After weeks of preparation, on July 30 the Federals exploded a mine in Maj. Gen. Ambrose E. Burnside's IX Corps sector, blowing a gap in the Confederate defenses of Petersburg, Virginia. From this propitious beginning, everything deteriorated rapidly for the Union attackers. Unit after unit charged into and around the crater, where soldiers milled in confusion. Grant considered the assault "the saddest affair I have witnessed in the war." The Confederates quickly recovered and launched several counterattacks led by Brig. Gen. William Mahone. The breach was sealed off, and the Federals were repulsed with severe casualties. Brig. Gen. Edward Ferrero's division of black soldiers was badly mauled. This may have been Grant's best chance to end the Siege of Petersburg. Instead, the soldiers settled in for another eight months of trench warfare. Burnside was relieved of command for his role in the debacle.[2]
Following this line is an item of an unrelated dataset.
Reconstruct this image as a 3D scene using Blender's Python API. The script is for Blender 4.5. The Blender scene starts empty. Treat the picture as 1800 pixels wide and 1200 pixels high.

During the Civil War, Petersburg, Virginia, was an important railhead, where four railroad lines from the south met before continuing to Richmond, Virginia, the capital of the Confederacy. Most of the supplies to Lee's army and to the city of Richmond funneled through this point. Consequently, the Union regarded it as the "back door" to Richmond, without which defending the Confederate capital would be impossible.[3] The result was the siege of Petersburg, Virginia, in which the armies were aligned along a series of fortified positions and trenches more than 20 miles (32 km) long, extending from the old Cold Harbor battlefield near Richmond to areas south of Petersburg.